[START OF Recorded data]

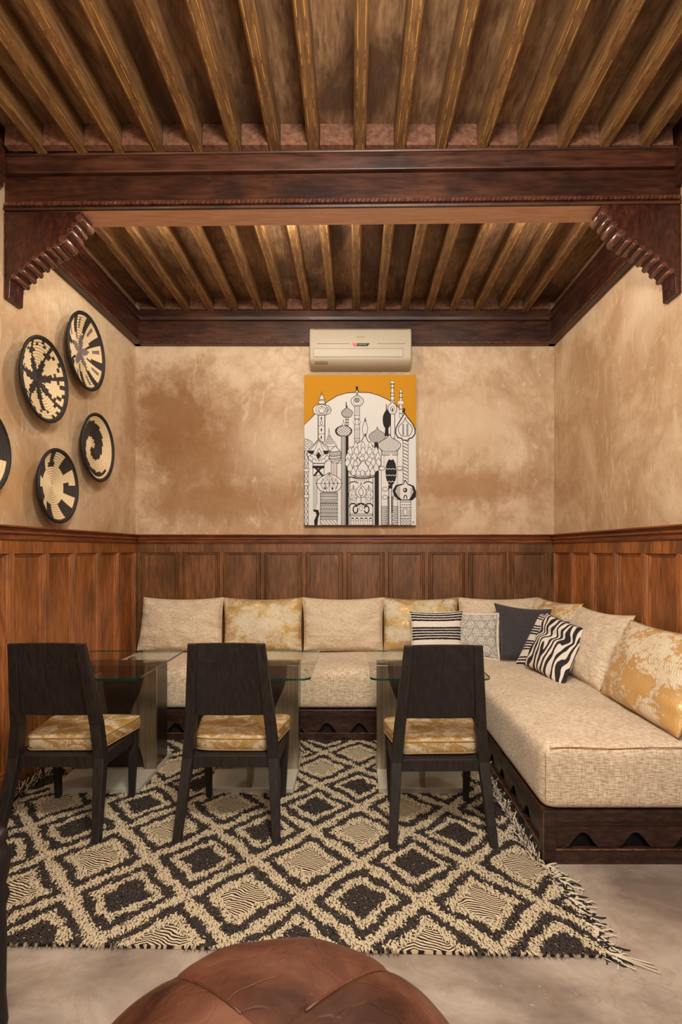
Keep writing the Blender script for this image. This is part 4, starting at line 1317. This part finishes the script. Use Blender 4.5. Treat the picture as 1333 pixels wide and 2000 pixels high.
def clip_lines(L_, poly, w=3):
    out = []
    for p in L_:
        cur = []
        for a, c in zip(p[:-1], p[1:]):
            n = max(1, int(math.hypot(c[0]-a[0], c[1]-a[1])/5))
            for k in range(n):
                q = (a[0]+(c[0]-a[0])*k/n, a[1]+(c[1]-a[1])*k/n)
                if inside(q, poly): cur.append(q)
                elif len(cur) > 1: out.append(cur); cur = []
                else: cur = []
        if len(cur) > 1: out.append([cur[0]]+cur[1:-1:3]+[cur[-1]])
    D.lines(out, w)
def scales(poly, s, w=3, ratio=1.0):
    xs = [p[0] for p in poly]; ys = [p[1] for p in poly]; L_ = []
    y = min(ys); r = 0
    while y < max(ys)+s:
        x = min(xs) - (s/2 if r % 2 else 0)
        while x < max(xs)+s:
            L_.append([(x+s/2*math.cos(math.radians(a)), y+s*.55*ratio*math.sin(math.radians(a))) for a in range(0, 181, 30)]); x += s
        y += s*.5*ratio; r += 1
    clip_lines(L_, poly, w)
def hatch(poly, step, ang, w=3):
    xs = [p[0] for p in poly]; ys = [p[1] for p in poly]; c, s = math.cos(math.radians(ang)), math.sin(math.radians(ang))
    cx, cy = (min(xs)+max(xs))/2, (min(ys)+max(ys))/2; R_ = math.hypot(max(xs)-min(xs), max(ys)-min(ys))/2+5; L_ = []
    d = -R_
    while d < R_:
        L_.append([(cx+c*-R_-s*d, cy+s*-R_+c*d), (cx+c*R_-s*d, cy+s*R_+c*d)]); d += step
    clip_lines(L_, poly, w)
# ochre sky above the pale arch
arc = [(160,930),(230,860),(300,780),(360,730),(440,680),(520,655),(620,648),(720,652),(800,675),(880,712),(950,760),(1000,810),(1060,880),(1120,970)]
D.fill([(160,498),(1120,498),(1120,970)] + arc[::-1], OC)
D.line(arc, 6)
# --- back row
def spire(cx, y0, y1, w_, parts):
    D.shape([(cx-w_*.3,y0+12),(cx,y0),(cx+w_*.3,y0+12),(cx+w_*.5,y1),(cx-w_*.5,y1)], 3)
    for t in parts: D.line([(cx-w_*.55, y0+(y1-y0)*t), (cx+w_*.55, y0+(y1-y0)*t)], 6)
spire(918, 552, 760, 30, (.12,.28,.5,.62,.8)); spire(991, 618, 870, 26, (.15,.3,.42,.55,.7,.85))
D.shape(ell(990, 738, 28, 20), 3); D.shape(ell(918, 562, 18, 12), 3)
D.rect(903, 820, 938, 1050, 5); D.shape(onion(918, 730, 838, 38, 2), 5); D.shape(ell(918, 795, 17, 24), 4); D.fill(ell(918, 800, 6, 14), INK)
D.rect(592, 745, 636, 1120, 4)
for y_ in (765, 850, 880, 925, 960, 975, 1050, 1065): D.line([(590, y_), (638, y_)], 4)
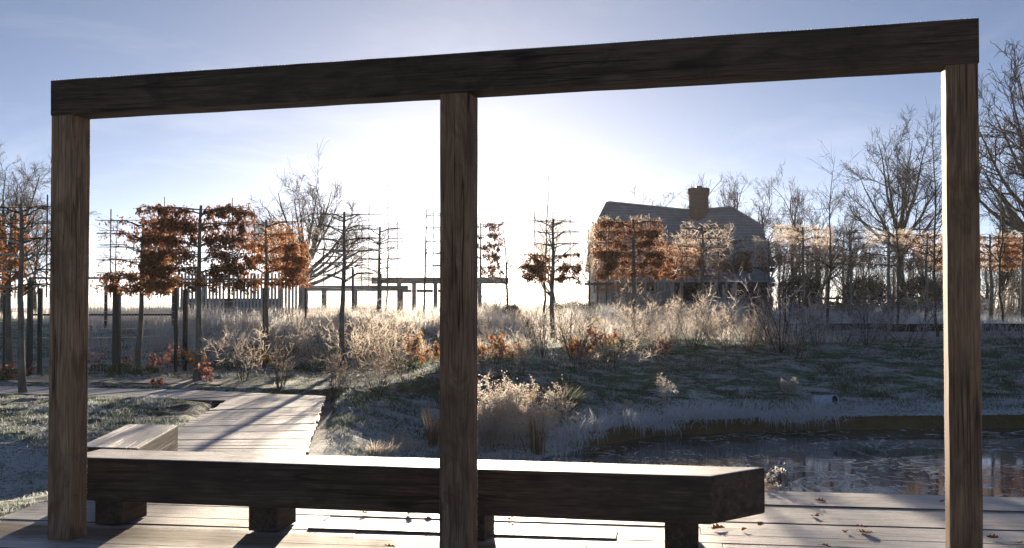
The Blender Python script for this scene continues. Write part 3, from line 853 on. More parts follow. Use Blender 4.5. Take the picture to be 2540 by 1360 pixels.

[END OF Recorded data]

▸ Problem: Set the pictures aside and transcribe the data above exactly.

▸ Correct output:
Keep writing the Blender script for this image. This is part 4, starting at line 1317. This part finishes the script. Use Blender 4.5. Treat the picture as 1333 pixels wide and 2000 pixels high.
def clip_lines(L_, poly, w=3):
    out = []
    for p in L_:
        cur = []
        for a, c in zip(p[:-1], p[1:]):
            n = max(1, int(math.hypot(c[0]-a[0], c[1]-a[1])/5))
            for k in range(n):
                q = (a[0]+(c[0]-a[0])*k/n, a[1]+(c[1]-a[1])*k/n)
                if inside(q, poly): cur.append(q)
                elif len(cur) > 1: out.append(cur); cur = []
                else: cur = []
        if len(cur) > 1: out.append([cur[0]]+cur[1:-1:3]+[cur[-1]])
    D.lines(out, w)
def scales(poly, s, w=3, ratio=1.0):
    xs = [p[0] for p in poly]; ys = [p[1] for p in poly]; L_ = []
    y = min(ys); r = 0
    while y < max(ys)+s:
        x = min(xs) - (s/2 if r % 2 else 0)
        while x < max(xs)+s:
            L_.append([(x+s/2*math.cos(math.radians(a)), y+s*.55*ratio*math.sin(math.radians(a))) for a in range(0, 181, 30)]); x += s
        y += s*.5*ratio; r += 1
    clip_lines(L_, poly, w)
def hatch(poly, step, ang, w=3):
    xs = [p[0] for p in poly]; ys = [p[1] for p in poly]; c, s = math.cos(math.radians(ang)), math.sin(math.radians(ang))
    cx, cy = (min(xs)+max(xs))/2, (min(ys)+max(ys))/2; R_ = math.hypot(max(xs)-min(xs), max(ys)-min(ys))/2+5; L_ = []
    d = -R_
    while d < R_:
        L_.append([(cx+c*-R_-s*d, cy+s*-R_+c*d), (cx+c*R_-s*d, cy+s*R_+c*d)]); d += step
    clip_lines(L_, poly, w)
# ochre sky above the pale arch
arc = [(160,930),(230,860),(300,780),(360,730),(440,680),(520,655),(620,648),(720,652),(800,675),(880,712),(950,760),(1000,810),(1060,880),(1120,970)]
D.fill([(160,498),(1120,498),(1120,970)] + arc[::-1], OC)
D.line(arc, 6)
# --- back row
def spire(cx, y0, y1, w_, parts):
    D.shape([(cx-w_*.3,y0+12),(cx,y0),(cx+w_*.3,y0+12),(cx+w_*.5,y1),(cx-w_*.5,y1)], 3)
    for t in parts: D.line([(cx-w_*.55, y0+(y1-y0)*t), (cx+w_*.55, y0+(y1-y0)*t)], 6)
spire(918, 552, 760, 30, (.12,.28,.5,.62,.8)); spire(991, 618, 870, 26, (.15,.3,.42,.55,.7,.85))
D.shape(ell(990, 738, 28, 20), 3); D.shape(ell(918, 562, 18, 12), 3)
D.rect(903, 820, 938, 1050, 5); D.shape(onion(918, 730, 838, 38, 2), 5); D.shape(ell(918, 795, 17, 24), 4); D.fill(ell(918, 800, 6, 14), INK)
D.rect(592, 745, 636, 1120, 4)
for y_ in (765, 850, 880, 925, 960, 975, 1050, 1065): D.line([(590, y_), (638, y_)], 4)
The Blender Python script for this scene continues. Write part 3, from line 853 on. More parts follow. Use Blender 4.5. Take the picture to be 2540 by 1360 pixels.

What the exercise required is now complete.